* begin Given entries *

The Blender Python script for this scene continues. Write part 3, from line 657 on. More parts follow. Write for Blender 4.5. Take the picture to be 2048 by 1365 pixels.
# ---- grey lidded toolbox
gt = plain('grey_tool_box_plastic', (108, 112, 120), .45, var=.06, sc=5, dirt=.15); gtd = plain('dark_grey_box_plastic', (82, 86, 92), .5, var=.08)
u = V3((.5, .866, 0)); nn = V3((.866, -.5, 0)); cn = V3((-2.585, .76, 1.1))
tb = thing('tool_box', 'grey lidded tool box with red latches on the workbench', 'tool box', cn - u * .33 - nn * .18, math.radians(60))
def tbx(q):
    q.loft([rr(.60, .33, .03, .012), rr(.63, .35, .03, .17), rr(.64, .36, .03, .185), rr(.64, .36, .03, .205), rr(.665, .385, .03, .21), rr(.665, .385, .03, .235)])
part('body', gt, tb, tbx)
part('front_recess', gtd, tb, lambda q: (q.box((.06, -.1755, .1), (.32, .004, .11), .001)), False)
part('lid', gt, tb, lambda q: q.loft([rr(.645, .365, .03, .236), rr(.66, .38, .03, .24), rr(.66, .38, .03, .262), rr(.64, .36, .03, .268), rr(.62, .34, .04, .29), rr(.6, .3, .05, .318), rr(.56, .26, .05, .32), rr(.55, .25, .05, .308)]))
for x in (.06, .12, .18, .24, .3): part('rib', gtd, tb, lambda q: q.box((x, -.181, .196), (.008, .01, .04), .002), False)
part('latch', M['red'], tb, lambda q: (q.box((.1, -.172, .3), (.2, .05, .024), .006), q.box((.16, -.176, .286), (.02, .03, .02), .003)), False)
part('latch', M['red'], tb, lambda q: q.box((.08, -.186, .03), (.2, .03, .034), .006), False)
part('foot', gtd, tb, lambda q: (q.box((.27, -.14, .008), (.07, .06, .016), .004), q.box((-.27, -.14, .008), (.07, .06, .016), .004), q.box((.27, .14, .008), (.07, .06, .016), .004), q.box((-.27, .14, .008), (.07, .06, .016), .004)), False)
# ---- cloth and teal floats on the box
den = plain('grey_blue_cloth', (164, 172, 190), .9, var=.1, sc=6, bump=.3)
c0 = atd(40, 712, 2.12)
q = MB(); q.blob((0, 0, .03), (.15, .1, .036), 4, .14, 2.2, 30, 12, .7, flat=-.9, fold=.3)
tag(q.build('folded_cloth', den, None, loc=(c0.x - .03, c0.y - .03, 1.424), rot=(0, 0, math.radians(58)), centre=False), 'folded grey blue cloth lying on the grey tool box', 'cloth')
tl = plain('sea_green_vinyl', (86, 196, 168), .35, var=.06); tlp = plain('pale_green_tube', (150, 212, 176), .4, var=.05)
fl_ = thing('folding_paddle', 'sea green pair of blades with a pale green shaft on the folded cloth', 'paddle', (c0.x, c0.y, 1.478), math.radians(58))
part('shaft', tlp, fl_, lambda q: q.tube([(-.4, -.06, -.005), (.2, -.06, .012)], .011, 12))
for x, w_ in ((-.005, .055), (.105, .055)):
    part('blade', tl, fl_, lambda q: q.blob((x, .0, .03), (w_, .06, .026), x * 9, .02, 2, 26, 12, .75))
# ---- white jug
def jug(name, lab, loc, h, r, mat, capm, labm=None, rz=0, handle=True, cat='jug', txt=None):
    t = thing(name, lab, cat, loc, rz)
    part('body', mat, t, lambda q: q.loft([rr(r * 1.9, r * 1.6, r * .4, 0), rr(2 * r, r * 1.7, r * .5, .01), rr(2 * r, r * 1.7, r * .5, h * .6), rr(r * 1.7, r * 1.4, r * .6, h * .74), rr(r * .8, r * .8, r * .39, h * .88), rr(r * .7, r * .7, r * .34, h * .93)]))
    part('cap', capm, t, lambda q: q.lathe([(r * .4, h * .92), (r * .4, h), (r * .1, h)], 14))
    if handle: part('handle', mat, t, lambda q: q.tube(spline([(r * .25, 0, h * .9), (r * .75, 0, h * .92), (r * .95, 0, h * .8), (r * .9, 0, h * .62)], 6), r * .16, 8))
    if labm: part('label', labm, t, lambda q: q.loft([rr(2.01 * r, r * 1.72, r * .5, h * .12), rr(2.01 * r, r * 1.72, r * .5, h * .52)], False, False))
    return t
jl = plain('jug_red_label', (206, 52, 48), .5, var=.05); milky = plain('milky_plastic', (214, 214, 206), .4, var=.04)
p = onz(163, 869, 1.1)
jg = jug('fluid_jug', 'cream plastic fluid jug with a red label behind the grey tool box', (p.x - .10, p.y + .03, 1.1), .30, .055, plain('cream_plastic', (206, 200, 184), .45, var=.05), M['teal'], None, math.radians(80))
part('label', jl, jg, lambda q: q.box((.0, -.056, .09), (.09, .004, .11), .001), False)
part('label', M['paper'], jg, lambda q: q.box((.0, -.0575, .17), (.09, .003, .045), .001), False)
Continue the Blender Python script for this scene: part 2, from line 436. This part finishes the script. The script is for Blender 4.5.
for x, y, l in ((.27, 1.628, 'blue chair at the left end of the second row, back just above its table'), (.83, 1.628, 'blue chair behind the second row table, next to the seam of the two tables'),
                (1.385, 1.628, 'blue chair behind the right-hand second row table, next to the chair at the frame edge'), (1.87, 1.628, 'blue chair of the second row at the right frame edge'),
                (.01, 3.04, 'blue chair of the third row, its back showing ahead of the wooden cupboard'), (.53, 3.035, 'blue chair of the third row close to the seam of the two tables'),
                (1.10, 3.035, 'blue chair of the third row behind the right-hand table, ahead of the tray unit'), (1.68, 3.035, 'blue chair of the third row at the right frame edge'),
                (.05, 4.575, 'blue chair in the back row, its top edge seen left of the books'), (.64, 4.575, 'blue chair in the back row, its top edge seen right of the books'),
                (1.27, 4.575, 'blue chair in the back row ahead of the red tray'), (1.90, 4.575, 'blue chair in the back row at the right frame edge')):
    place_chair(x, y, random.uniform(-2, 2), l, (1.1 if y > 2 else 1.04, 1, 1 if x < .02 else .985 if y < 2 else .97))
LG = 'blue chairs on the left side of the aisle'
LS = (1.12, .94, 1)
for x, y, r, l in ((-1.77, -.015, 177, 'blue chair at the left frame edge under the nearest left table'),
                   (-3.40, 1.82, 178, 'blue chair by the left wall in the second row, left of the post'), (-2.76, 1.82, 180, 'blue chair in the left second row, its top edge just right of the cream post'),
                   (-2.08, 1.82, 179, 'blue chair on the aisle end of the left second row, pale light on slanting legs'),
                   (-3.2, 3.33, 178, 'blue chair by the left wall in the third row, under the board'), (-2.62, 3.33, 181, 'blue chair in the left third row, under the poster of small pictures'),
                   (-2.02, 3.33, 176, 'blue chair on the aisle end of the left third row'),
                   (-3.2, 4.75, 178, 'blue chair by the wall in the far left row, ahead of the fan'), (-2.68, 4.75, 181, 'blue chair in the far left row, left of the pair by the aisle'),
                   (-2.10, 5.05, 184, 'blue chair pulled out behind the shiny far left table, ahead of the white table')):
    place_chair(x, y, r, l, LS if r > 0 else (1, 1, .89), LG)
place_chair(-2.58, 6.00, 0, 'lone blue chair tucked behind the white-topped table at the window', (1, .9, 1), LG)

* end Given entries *

Reproduce the material above exactly; please quote every line of it.

■ Complete output:
The Blender Python script for this scene continues. Write part 3, from line 657 on. More parts follow. Write for Blender 4.5. Take the picture to be 2048 by 1365 pixels.
# ---- grey lidded toolbox
gt = plain('grey_tool_box_plastic', (108, 112, 120), .45, var=.06, sc=5, dirt=.15); gtd = plain('dark_grey_box_plastic', (82, 86, 92), .5, var=.08)
u = V3((.5, .866, 0)); nn = V3((.866, -.5, 0)); cn = V3((-2.585, .76, 1.1))
tb = thing('tool_box', 'grey lidded tool box with red latches on the workbench', 'tool box', cn - u * .33 - nn * .18, math.radians(60))
def tbx(q):
    q.loft([rr(.60, .33, .03, .012), rr(.63, .35, .03, .17), rr(.64, .36, .03, .185), rr(.64, .36, .03, .205), rr(.665, .385, .03, .21), rr(.665, .385, .03, .235)])
part('body', gt, tb, tbx)
part('front_recess', gtd, tb, lambda q: (q.box((.06, -.1755, .1), (.32, .004, .11), .001)), False)
part('lid', gt, tb, lambda q: q.loft([rr(.645, .365, .03, .236), rr(.66, .38, .03, .24), rr(.66, .38, .03, .262), rr(.64, .36, .03, .268), rr(.62, .34, .04, .29), rr(.6, .3, .05, .318), rr(.56, .26, .05, .32), rr(.55, .25, .05, .308)]))
for x in (.06, .12, .18, .24, .3): part('rib', gtd, tb, lambda q: q.box((x, -.181, .196), (.008, .01, .04), .002), False)
part('latch', M['red'], tb, lambda q: (q.box((.1, -.172, .3), (.2, .05, .024), .006), q.box((.16, -.176, .286), (.02, .03, .02), .003)), False)
part('latch', M['red'], tb, lambda q: q.box((.08, -.186, .03), (.2, .03, .034), .006), False)
part('foot', gtd, tb, lambda q: (q.box((.27, -.14, .008), (.07, .06, .016), .004), q.box((-.27, -.14, .008), (.07, .06, .016), .004), q.box((.27, .14, .008), (.07, .06, .016), .004), q.box((-.27, .14, .008), (.07, .06, .016), .004)), False)
# ---- cloth and teal floats on the box
den = plain('grey_blue_cloth', (164, 172, 190), .9, var=.1, sc=6, bump=.3)
c0 = atd(40, 712, 2.12)
q = MB(); q.blob((0, 0, .03), (.15, .1, .036), 4, .14, 2.2, 30, 12, .7, flat=-.9, fold=.3)
tag(q.build('folded_cloth', den, None, loc=(c0.x - .03, c0.y - .03, 1.424), rot=(0, 0, math.radians(58)), centre=False), 'folded grey blue cloth lying on the grey tool box', 'cloth')
tl = plain('sea_green_vinyl', (86, 196, 168), .35, var=.06); tlp = plain('pale_green_tube', (150, 212, 176), .4, var=.05)
fl_ = thing('folding_paddle', 'sea green pair of blades with a pale green shaft on the folded cloth', 'paddle', (c0.x, c0.y, 1.478), math.radians(58))
part('shaft', tlp, fl_, lambda q: q.tube([(-.4, -.06, -.005), (.2, -.06, .012)], .011, 12))
for x, w_ in ((-.005, .055), (.105, .055)):
    part('blade', tl, fl_, lambda q: q.blob((x, .0, .03), (w_, .06, .026), x * 9, .02, 2, 26, 12, .75))
# ---- white jug
def jug(name, lab, loc, h, r, mat, capm, labm=None, rz=0, handle=True, cat='jug', txt=None):
    t = thing(name, lab, cat, loc, rz)
    part('body', mat, t, lambda q: q.loft([rr(r * 1.9, r * 1.6, r * .4, 0), rr(2 * r, r * 1.7, r * .5, .01), rr(2 * r, r * 1.7, r * .5, h * .6), rr(r * 1.7, r * 1.4, r * .6, h * .74), rr(r * .8, r * .8, r * .39, h * .88), rr(r * .7, r * .7, r * .34, h * .93)]))
    part('cap', capm, t, lambda q: q.lathe([(r * .4, h * .92), (r * .4, h), (r * .1, h)], 14))
    if handle: part('handle', mat, t, lambda q: q.tube(spline([(r * .25, 0, h * .9), (r * .75, 0, h * .92), (r * .95, 0, h * .8), (r * .9, 0, h * .62)], 6), r * .16, 8))
    if labm: part('label', labm, t, lambda q: q.loft([rr(2.01 * r, r * 1.72, r * .5, h * .12), rr(2.01 * r, r * 1.72, r * .5, h * .52)], False, False))
    return t
jl = plain('jug_red_label', (206, 52, 48), .5, var=.05); milky = plain('milky_plastic', (214, 214, 206), .4, var=.04)
p = onz(163, 869, 1.1)
jg = jug('fluid_jug', 'cream plastic fluid jug with a red label behind the grey tool box', (p.x - .10, p.y + .03, 1.1), .30, .055, plain('cream_plastic', (206, 200, 184), .45, var=.05), M['teal'], None, math.radians(80))
part('label', jl, jg, lambda q: q.box((.0, -.056, .09), (.09, .004, .11), .001), False)
part('label', M['paper'], jg, lambda q: q.box((.0, -.0575, .17), (.09, .003, .045), .001), False)
Continue the Blender Python script for this scene: part 2, from line 436. This part finishes the script. The script is for Blender 4.5.
for x, y, l in ((.27, 1.628, 'blue chair at the left end of the second row, back just above its table'), (.83, 1.628, 'blue chair behind the second row table, next to the seam of the two tables'),
                (1.385, 1.628, 'blue chair behind the right-hand second row table, next to the chair at the frame edge'), (1.87, 1.628, 'blue chair of the second row at the right frame edge'),
                (.01, 3.04, 'blue chair of the third row, its back showing ahead of the wooden cupboard'), (.53, 3.035, 'blue chair of the third row close to the seam of the two tables'),
                (1.10, 3.035, 'blue chair of the third row behind the right-hand table, ahead of the tray unit'), (1.68, 3.035, 'blue chair of the third row at the right frame edge'),
                (.05, 4.575, 'blue chair in the back row, its top edge seen left of the books'), (.64, 4.575, 'blue chair in the back row, its top edge seen right of the books'),
                (1.27, 4.575, 'blue chair in the back row ahead of the red tray'), (1.90, 4.575, 'blue chair in the back row at the right frame edge')):
    place_chair(x, y, random.uniform(-2, 2), l, (1.1 if y > 2 else 1.04, 1, 1 if x < .02 else .985 if y < 2 else .97))
LG = 'blue chairs on the left side of the aisle'
LS = (1.12, .94, 1)
for x, y, r, l in ((-1.77, -.015, 177, 'blue chair at the left frame edge under the nearest left table'),
                   (-3.40, 1.82, 178, 'blue chair by the left wall in the second row, left of the post'), (-2.76, 1.82, 180, 'blue chair in the left second row, its top edge just right of the cream post'),
                   (-2.08, 1.82, 179, 'blue chair on the aisle end of the left second row, pale light on slanting legs'),
                   (-3.2, 3.33, 178, 'blue chair by the left wall in the third row, under the board'), (-2.62, 3.33, 181, 'blue chair in the left third row, under the poster of small pictures'),
                   (-2.02, 3.33, 176, 'blue chair on the aisle end of the left third row'),
                   (-3.2, 4.75, 178, 'blue chair by the wall in the far left row, ahead of the fan'), (-2.68, 4.75, 181, 'blue chair in the far left row, left of the pair by the aisle'),
                   (-2.10, 5.05, 184, 'blue chair pulled out behind the shiny far left table, ahead of the white table')):
    place_chair(x, y, r, l, LS if r > 0 else (1, 1, .89), LG)
place_chair(-2.58, 6.00, 0, 'lone blue chair tucked behind the white-topped table at the window', (1, .9, 1), LG)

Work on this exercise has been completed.